Home takes on new owners and new life

The Barclays near renovation's end, start journey in house in historic Robbins subdivision

Series: Hinsdale legacies | Story 3

Sarah Barclay and her family moved into the circa turn-of-the-century home at 433 E. Third St. in September of 2019.

By this September, they hope their extensive renovation work will have become a memory and to be writing a new chapter in a house that has stood the test of time.

"This was a long process," Barclay said while standing on the handsome wraparound front porch that provides an elevated street view.

"When you're upstairs, you feel like you're in a tree house," she remarked.

A self-described preservationist and member of the village's historic preservation commission who grew up in a vintage home in Indianapolis, Barclay has been enthralled with both the glories and travails of the modernization process. Modernization from what is a bit of a mystery, however. Surprisingly, despite vast archives, the Hinsdale Historical Society's file for this property contains only a real estate transaction card from 1976, when the home was sold for $130,000. The line for its age reads "75," putting its construction around 1901. But other sources date it to 1908.

Even the style is enigmatic.

"This house borders on Tudor but into Craftsman," Barclay explained. "It has the huge overarching eaves, yet it has the exposed timber on the outside. It's trying to figure out what it wants to be."

The family had been living just the other side of County Line Road but needed bigger digs for their growing family of five. The Hickeys were selling their longtime residence and feared someone tearing it down.

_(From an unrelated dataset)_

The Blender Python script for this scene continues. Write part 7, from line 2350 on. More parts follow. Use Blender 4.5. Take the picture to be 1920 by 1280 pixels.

Sarah knew the moment she first walked through the vestibule and into the foyer with its grand staircase that couldn't happen.

"These two doors and the leaded windows sold me," she said of the entryway.

The classic wainscoting ornamenting the staircase didn't hurt either.

"I was like, 'I'm done. This is it!' I knew we could make it work."

Her husband, Jason, wasn't so sure, but the expansive backyard and his spouse's enthusiasm were enough to gain his consent.

At the closing, the adult Hickey children wrote notes to their younger Barclay counterparts, recounting joys from the past they would soon experience, like racing down the stairs on Christmas morning.

The original doorbell with its old-timey chime seemed fated for elimination when a coat closet was removed. Not so fast, said Barclay, insisting it be relocated, to her electrician's chagrin.

"There is no way I'm putting a Ring doorbell on my 100-year-old house. And I like the sound of it," she said.

The old kitchen was converted into an office area and mudroom. To make room for the dream kitchen, a central staircase was taken out and the powder room moved.

"So we just took out the middle of the house, basically," she said. "We added steel beams so we could take out the staircase."

During that process, the charming dining room with its large bay window and window seat became the operations center.

"They were able to re-route plumbing through the wall," Barclay explained. "I had a refrigerator, I had a sink, we had all of our food just on (open) shelves. We had a microwave and toaster that you couldn't use at the same time or you blew a fuse."

Upstairs the home's five bedrooms and four bathrooms are being either tweaked or reimagined. Barclay really wanted a second-floor laundry room, too. But that project would mean sacrificing Jason's vision of adding on a home office.

"Happy wife, happy life," she remarked with a smile.

Old cracked pipes meant the living room wall had to be ripped open to replace them. She took advantage of the torn up wall to install new wiring for sconces.

"It all adds up fast," Barclay said, echoing the mantra of many a homeowner during a renovation project.

A third floor attic was likely originally for live-in help. Say hello, Jason's office.

Among the artifacts they've kicked up are pieces of original linoleum flooring and old drawings and plans. Thankfully, the second-floor wood floors were in lovely shape.

The Barclays went through the process to have the home placed on the National Register of Historic Places, a arduous process of documenting its features but rewarded with property tax relief.

A surfeit of old doors discovered in the basement are being reintroduced to the new layout, one at a time.

"My son just a got a door to his room. He hadn't had one in two months," Barclay said. "No new doors. They all have to be old."

More improvements lay ahead, eventually, like rebuilding the front porch, installing a new driveway and sprucing up the landscaping.

"You just say, 'That we'll have to save for next year,' " she said.

She acknowledged that constructing a brand new home would probably have been faster and less costly.

"But I wanted to add our story to the home. That was really important to me," Barclay commented.

She told of finding the Hickeys' hand-scratched height chart in a closet and cutting it out for them to have as a memento.

"It is a labor of love, she said. "We have just added to the timeline, and I love that part of it."